* [WRITTEN INSTRUCTION]:
In the material below, identify each line bearing the word "npmesh". Reproduce those lines.

* [DATA SHOWN]:

-*-

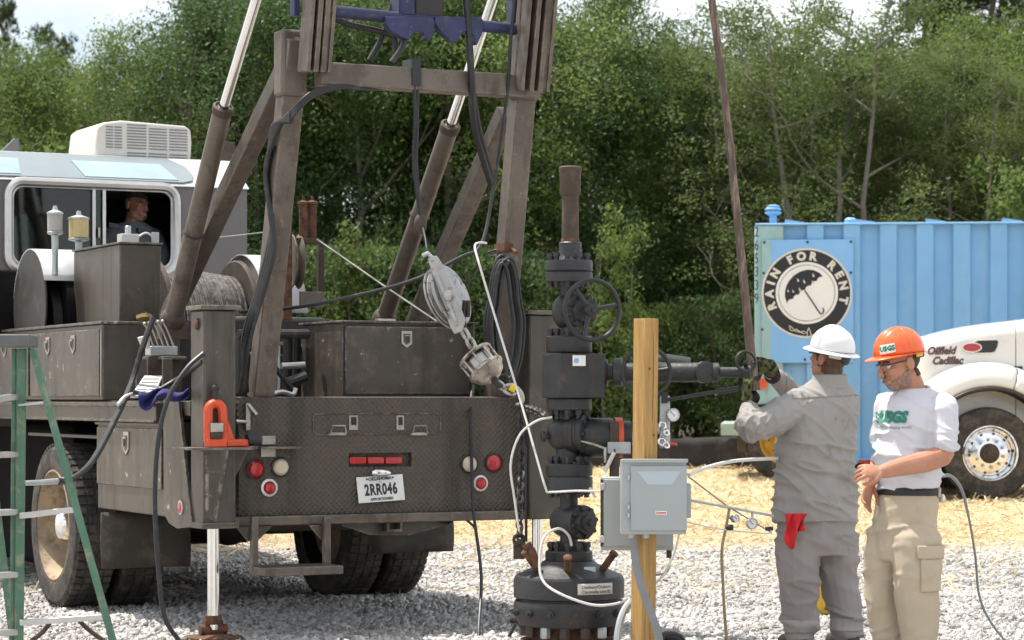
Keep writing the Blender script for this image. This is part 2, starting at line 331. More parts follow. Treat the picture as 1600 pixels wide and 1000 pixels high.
# leaves
def leaf_mat(name, dark, mid, light, trans=.38):
    m = bpy.data.materials.new(name); MATS[name] = m; m.use_nodes = True; t = m.node_tree; N = t.nodes.new; L = t.links.new; t.nodes.remove(t.nodes['Principled BSDF'])
    at_ = N('ShaderNodeAttribute'); at_.attribute_name = 'tint'; oi = N('ShaderNodeObjectInfo')
    ad = N('ShaderNodeMath'); ad.operation = 'MULTIPLY_ADD'; ad.inputs[1].default_value = .30; L(oi.outputs['Random'], ad.inputs[0]); L(at_.outputs['Fac'], ad.inputs[2])
    sb = N('ShaderNodeMath'); sb.operation = 'SUBTRACT'; sb.inputs[1].default_value = .15; L(ad.outputs[0], sb.inputs[0])
    r = N('ShaderNodeValToRGB'); e = r.color_ramp.elements; e[0].color = (*dark, 1); e[0].position = .1; e[1].color = (*light, 1); e[1].position = .95; q = e.new(.5); q.color = (*mid, 1); L(sb.outputs[0], r.inputs[0])
    d = N('ShaderNodeBsdfPrincipled'); d.inputs['Roughness'].default_value = .5; d.inputs['Specular IOR Level'].default_value = .22; L(r.outputs[0], d.inputs['Base Color'])
    hs = N('ShaderNodeHueSaturation'); hs.inputs['Value'].default_value = 1.25; hs.inputs['Hue'].default_value = .485; L(r.outputs[0], hs.inputs['Color'])
    tr = N('ShaderNodeBsdfTranslucent'); L(hs.outputs[0], tr.inputs[0])
    k = N('ShaderNodeMixShader'); k.inputs[0].default_value = trans; L(d.outputs[0], k.inputs[1]); L(tr.outputs[0], k.inputs[2]); L(k.outputs[0], t.nodes['Material Output'].inputs[0])
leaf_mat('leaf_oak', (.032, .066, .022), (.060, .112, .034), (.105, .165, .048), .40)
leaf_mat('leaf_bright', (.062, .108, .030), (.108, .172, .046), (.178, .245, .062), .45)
leaf_mat('leaf_thin', (.070, .104, .034), (.108, .152, .048), (.165, .21, .066), .44)
leaf_mat('leaf_pine', (.030, .056, .022), (.055, .086, .030), (.10, .13, .044), .28)
leaf_mat('straw_blades', (.42, .32, .17), (.60, .49, .30), (.76, .66, .46), .15)
# stones
m = mat('stone', (.46, .45, .44), .85, 0, .12, 20); t = m.node_tree; b = t.nodes['Principled BSDF']
at_ = t.nodes.new('ShaderNodeAttribute'); at_.attribute_name = 'tint'; r = t.nodes.new('ShaderNodeValToRGB'); e = r.color_ramp.elements; e[0].color = (.15, .13, .115, 1); e[1].color = (.62, .60, .57, 1); q = e.new(.45); q.color = (.40, .385, .365, 1)
t.links.new(at_.outputs['Fac'], r.inputs[0]); t.links.new(r.outputs[0], b.inputs['Base Color'])
# the yard: crushed stone, strewn straw, bare red clay, forest floor
m = bpy.data.materials.new('yard'); MATS['yard'] = m; m.use_nodes = True; t = m.node_tree; N = t.nodes.new; L = t.links.new; b = t.nodes['Principled BSDF']; b.inputs['Roughness'].default_value = .95; b.inputs['Specular IOR Level'].default_value = .1
co = N('ShaderNodeTexCoord'); sx = N('ShaderNodeSeparateXYZ'); L(co.outputs['Object'], sx.inputs[0])
def nz_(s, d=6, r=.6, st=None):
    n = N('ShaderNodeTexNoise'); n.inputs['Scale'].default_value = s; n.inputs['Detail'].default_value = d; n.inputs['Roughness'].default_value = r
    if st: q = N('ShaderNodeMapping'); q.inputs['Scale'].default_value = st; L(co.outputs['Object'], q.inputs[0]); L(q.outputs[0], n.inputs['Vector'])
    else: L(co.outputs['Object'], n.inputs['Vector'])
    return n.outputs[0]
def mr_(f, a, c, x=0, y=1):
    k = N('ShaderNodeMapRange'); k.inputs[1].default_value = a; k.inputs[2].default_value = c; k.inputs[3].default_value = x; k.inputs[4].default_value = y; L(f, k.inputs[0]); return k.outputs[0]
def mc_(f, a, c):
    k = N('ShaderNodeMix'); k.data_type = 'RGBA'; L(f, k.inputs['Factor'])
    for s, x in (('A', a), ('B', c)):
        if isinstance(x, tuple): k.inputs[s].default_value = (*x, 1)
        else: L(x, k.inputs[s])
    return k.outputs['Result']
def add_(a, c):
    k = N('ShaderNodeMath'); k.operation = 'ADD'; L(a, k.inputs[0]); L(c, k.inputs[1]); return k.outputs[0]
vor = N('ShaderNodeTexVoronoi'); vor.inputs['Scale'].default_value = 30; L(co.outputs['Object'], vor.inputs['Vector'])
grav = mc_(mr_(nz_(38, 3), .35, .65), (.25, .235, .22), (.48, .465, .445)); grav = mc_(mr_(nz_(1.3), .5, .75), grav, (.42, .39, .36)); grav = mc_(mr_(nz_(9, 4), .62, .72), grav, (.36, .30, .24))
strw = mc_(mr_(nz_(24, 5, .7, (1, .5, 1)), .35, .65), (.41, .31, .17), (.61, .49, .31)); strw = mc_(mr_(nz_(1.5, 5, .65), .45, .7), strw, (.59, .46, .28))
clay = mc_(mr_(nz_(.55, 6, .62, (.55, 1.5, 1)), .56, .66), strw, (.52, .25, .095))
edge = add_(sx.outputs['Y'], mr_(nz_(.8, 5), 0, 1, -2.2, 2.2))
base = mc_(mr_(edge, 21.6, 23.2), grav, clay)
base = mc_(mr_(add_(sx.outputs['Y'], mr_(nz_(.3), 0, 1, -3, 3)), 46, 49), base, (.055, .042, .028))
L(base, b.inputs['Base Color']); bp = N('ShaderNodeBump'); bp.inputs['Strength'].default_value = .8; bp.inputs['Distance'].default_value = .03; L(nz_(30, 4), bp.inputs['Height']); L(bp.outputs[0], b.inputs['Normal'])

# ---------------------------------------------------------------- ground
ys = np.concatenate([np.linspace(-30, 10, 12), np.linspace(10.5, 30, 80), np.linspace(31, 70, 50), np.linspace(75, 500, 20)]); xs = np.concatenate([np.linspace(-300, -14, 14), np.linspace(-13, 13, 105), np.linspace(14, 300, 14)])
gx, gy = np.meshgrid(xs, ys); gzv = np.array([[gz(y) for x in xs] for y in ys])
def gnoise(x, y): return .020 * mnoise.noise(Vector((x * .9, y * .9, 3))) + .012 * mnoise.noise(Vector((x * 2.7, y * 2.7, 8)))
for i in range(len(ys)):
    for j in range(len(xs)):
        if abs(xs[j]) < 14 and 10 < ys[i] < 60: gzv[i, j] += gnoise(xs[j], ys[i])
V = np.stack([gx, gy, gzv], -1).reshape(-1, 3); nx = len(xs); ii, jj = np.meshgrid(np.arange(len(ys) - 1), np.arange(nx - 1), indexing='ij'); a = (ii * nx + jj).ravel()
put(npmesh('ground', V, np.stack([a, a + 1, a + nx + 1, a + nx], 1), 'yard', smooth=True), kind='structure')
# loose stones, as one mass
n = 112000; u = np.random.rand(n); Dd = 12.0 * (24.2 / 12.0) ** (u ** .85); X = (np.random.rand(n) * 2 - 1) * .28 * Dd
keep = Dd < 21.9 + 1.6 * np.array([mnoise.noise(Vector((x * .8, y * .8, 0))) for x, y in zip(X, Dd)]) + np.random.randn(n) * .35
X = X[keep]; Dd = Dd[keep]; n = len(X)
tmpl = np.array([(-1, -1, -1), (1, -1, -1), (1, 1, -1), (-1, 1, -1), (-1, -1, 1), (1, -1, 1), (1, 1, 1), (-1, 1, 1)], float) * .72
P = tmpl[None] + np.random.randn(n, 8, 3) * .24; P *= (np.random.rand(n, 1, 1) ** 4 * .019 + .0060) * np.array([1.25, 1, .72])
q = np.random.randn(n, 4); q /= np.linalg.norm(q, axis=1, keepdims=True); qw, qx, qy, qz = q.T
Rm = np.stack([1 - 2 * (qy ** 2 + qz ** 2), 2 * (qx * qy - qz * qw), 2 * (qx * qz + qy * qw), 2 * (qx * qy + qz * qw), 1 - 2 * (qx ** 2 + qz ** 2), 2 * (qy * qz - qx * qw), 2 * (qx * qz - qy * qw), 2 * (qy * qz + qx * qw), 1 - 2 * (qx ** 2 + qy ** 2)], -1).reshape(n, 3, 3)
P = np.einsum('nij,nkj->nki', Rm, P); zz = np.array([gz(y) + gnoise(x, y) for x, y in zip(X, Dd)]) + .002
P += np.stack([X, Dd, zz], 1)[:, None]
fq = np.array([(0, 3, 2, 1), (4, 5, 6, 7), (0, 1, 5, 4), (1, 2, 6, 5), (2, 3, 7, 6), (3, 0, 4, 7)])
put(npmesh('gravel', P.reshape(-1, 3), (fq[None] + (np.arange(n) * 8)[:, None, None]).reshape(-1, 4), 'stone', tint=np.repeat(np.clip(np.random.randn(n) * .20 + .54 + .30 * np.array([mnoise.noise(Vector((x * .55, y * 1.1, 4))) for x, y in zip(X, Dd)]), 0, 1), 6)),
    'loose pale crushed gravel covering the yard around the truck', 'gravel', kind='stuff')
# strewn straw, as one mass
n = 64000; Dd = 17.5 * (47 / 17.5) ** np.random.rand(n); X = (np.random.rand(n) * 2 - 1) * .24 * Dd
keep = (Dd > 22.0 + np.random.randn(n) * .8 - 5 * (np.random.rand(n) < .10)) & (np.array([mnoise.noise(Vector((x * .45, y * 1.1, 5))) for x, y in zip(X, Dd)]) < .36); X = X[keep]; Dd = Dd[keep]; n = len(X)
th = np.random.rand(n) * math.pi; ln = (.05 + .10 * np.random.rand(n)) ; wd = .002 + .0035 * np.random.rand(n); el = np.random.randn(n) * .35
ax = np.stack([np.cos(th) * np.cos(el), np.sin(th) * np.cos(el), np.sin(el)], 1) * ln[:, None]; bx = np.stack([-np.sin(th), np.cos(th), np.random.randn(n) * .5], 1) * wd[:, None]
c = np.stack([X, Dd, np.array([gz(y) + gnoise(x, y) for x, y in zip(X, Dd)]) + .012 + np.random.rand(n) * .03], 1)
P = np.stack([c - ax - bx, c + ax - bx, c + ax + bx, c - ax + bx], 1)
put(npmesh('straw', P.reshape(-1, 3), np.arange(n * 4).reshape(-1, 4), 'straw_blades', tint=np.random.rand(n)), 'golden straw strewn over the bare ground beyond the gravel', 'straw', kind='stuff')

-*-

* [EXERCISE RESULT]:
put(npmesh('ground', V, np.stack([a, a + 1, a + nx + 1, a + nx], 1), 'yard', smooth=True), kind='structure')
put(npmesh('gravel', P.reshape(-1, 3), (fq[None] + (np.arange(n) * 8)[:, None, None]).reshape(-1, 4), 'stone', tint=np.repeat(np.clip(np.random.randn(n) * .20 + .54 + .30 * np.array([mnoise.noise(Vector((x * .55, y * 1.1, 4))) for x, y in zip(X, Dd)]), 0, 1), 6)),
put(npmesh('straw', P.reshape(-1, 3), np.arange(n * 4).reshape(-1, 4), 'straw_blades', tint=np.random.rand(n)), 'golden straw strewn over the bare ground beyond the gravel', 'straw', kind='stuff')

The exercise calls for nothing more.